Former Celtic warns students about drug use

Feb 21, 2012

The Fall River native was a high school basketball star with a scholarship to Boston College and a promising future in professional basketball.

For Chris Herren, one line of cocaine changed everything.

"I'm never going to turn out to be a junkie," Herren recalled thinking while watching a presentation about drug use during his first week at Boston College. "I laughed, talked, [thinking] like, 'this doesn't pertain to me.'"

On a Friday afternoon before winter vacation, one might expect a room full of high school students to be noisy and chaotic. But on February 17, the Wareham High students sat quietly on the bleachers inside the school's gymnasium, their eyes transfixed on Herren.

The night after that anti-drug presentation, Herren returned to his room to find his roommate and a friend using cocaine.

Herren told himself he'd try it. Just once.

"At 18 years old, I grabbed that dollar bill and snorted my first line of cocaine," Herren told the students. "I had no idea it was going to take me 14 years to put down the dollar bill."

Herren's drug use got him kicked out of Boston College. He then moved on to Fresno State and was drafted to the Denver Nuggets.

After his first season with Denver, Herren -- still struggling with addiction -- had a cookout at his Fall RIver home. A high school friend introduced him to prescription painkiller Oxycontin. His addiction spiraled out of control.

After returning to Denver, Herren learned he'd been traded to the Boston Celtics -- his hometown team.

"It should have been the best day of my life," Herren told the students. "It was the worst."

Herren told the students about how he had his drug dealer wait for him in the parking lot outside the Garden so he could get a fix before practices and games. All he could think about was the pills.

After an injury ended his season with the Celtics, Herren moved overseas, playing for several teams before the drugs got the best of him. At 24 years old, he began shooting heroin.

Herren hit rock bottom. He spent tens of thousands of dollars on drugs, returned to the U.S., was homeless for a short time, and nearly lost his wife and children.

Finally, friends paid for him to attend a drug treatment center in New York. After taking a leave so he could see the birth of his youngest child, Herren relapsed.

He returned to New York and got his life together. He has been sober since August 1, 2008.

Now, Herren runs Hoop Dreams with Chris Herren, Inc., which trains and mentors basketball prospects throughout New England. He also travels throughout the country, sharing his story with young people.

The Scotty Monteiro Jr. Foundation helped offset the cost of the presentation, as well as another one at Wareham Middle School earlier in the week. Monteiro was shot and killed in 2009 at age 21 while trying to help a friend who was being robbed.

Monteiro was "always the peacekeeper," said Wendy Monteiro, his godmother.

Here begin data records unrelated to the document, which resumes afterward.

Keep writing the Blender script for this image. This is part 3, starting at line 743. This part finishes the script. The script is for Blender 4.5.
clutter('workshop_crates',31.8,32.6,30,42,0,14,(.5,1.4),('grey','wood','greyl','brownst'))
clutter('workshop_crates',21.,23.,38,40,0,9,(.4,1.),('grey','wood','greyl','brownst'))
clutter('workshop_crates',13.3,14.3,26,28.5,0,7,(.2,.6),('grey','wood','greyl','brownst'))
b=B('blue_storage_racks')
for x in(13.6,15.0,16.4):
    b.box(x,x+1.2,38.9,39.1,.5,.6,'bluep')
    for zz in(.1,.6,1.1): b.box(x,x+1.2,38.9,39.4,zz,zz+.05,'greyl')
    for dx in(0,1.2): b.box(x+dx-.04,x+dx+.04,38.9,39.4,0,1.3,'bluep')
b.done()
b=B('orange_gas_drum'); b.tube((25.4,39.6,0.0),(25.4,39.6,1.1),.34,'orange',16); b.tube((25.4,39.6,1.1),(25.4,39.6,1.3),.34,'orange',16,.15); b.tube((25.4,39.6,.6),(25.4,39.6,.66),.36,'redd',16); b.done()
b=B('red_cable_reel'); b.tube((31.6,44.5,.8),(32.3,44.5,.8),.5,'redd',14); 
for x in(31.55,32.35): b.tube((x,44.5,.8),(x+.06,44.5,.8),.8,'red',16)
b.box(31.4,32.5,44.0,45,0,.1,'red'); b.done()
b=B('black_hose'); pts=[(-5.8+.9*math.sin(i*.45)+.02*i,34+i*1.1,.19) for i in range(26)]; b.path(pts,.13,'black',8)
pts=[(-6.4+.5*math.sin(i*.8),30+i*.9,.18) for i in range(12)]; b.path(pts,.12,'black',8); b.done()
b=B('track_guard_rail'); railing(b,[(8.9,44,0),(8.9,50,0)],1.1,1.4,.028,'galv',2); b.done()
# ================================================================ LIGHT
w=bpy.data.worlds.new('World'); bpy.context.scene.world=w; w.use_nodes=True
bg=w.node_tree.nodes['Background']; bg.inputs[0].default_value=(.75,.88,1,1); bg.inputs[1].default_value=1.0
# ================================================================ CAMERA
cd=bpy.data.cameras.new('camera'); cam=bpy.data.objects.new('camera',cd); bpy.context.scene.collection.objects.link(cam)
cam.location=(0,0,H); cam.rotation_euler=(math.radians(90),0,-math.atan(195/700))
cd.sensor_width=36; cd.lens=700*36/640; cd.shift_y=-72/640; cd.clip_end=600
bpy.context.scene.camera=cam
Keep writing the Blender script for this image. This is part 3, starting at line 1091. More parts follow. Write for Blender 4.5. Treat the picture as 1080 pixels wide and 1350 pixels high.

She told the students: "As most of you know, a lot of violence is caused by drugs."

Wareham Police School Resource Officer Karl Baptiste was "the driving force" in getting Herren to speak to the students, said Wareham High School Principal Scott Palladino. Herren also spoke to Wareham Middle School students earlier in the week.

"I hope that ... [my] story can get out to a kid and make him change his mind" about trying drugs, Herren said. And he always remembers what he was told once he got sober: "You can't keep what you have unless you give away what you have."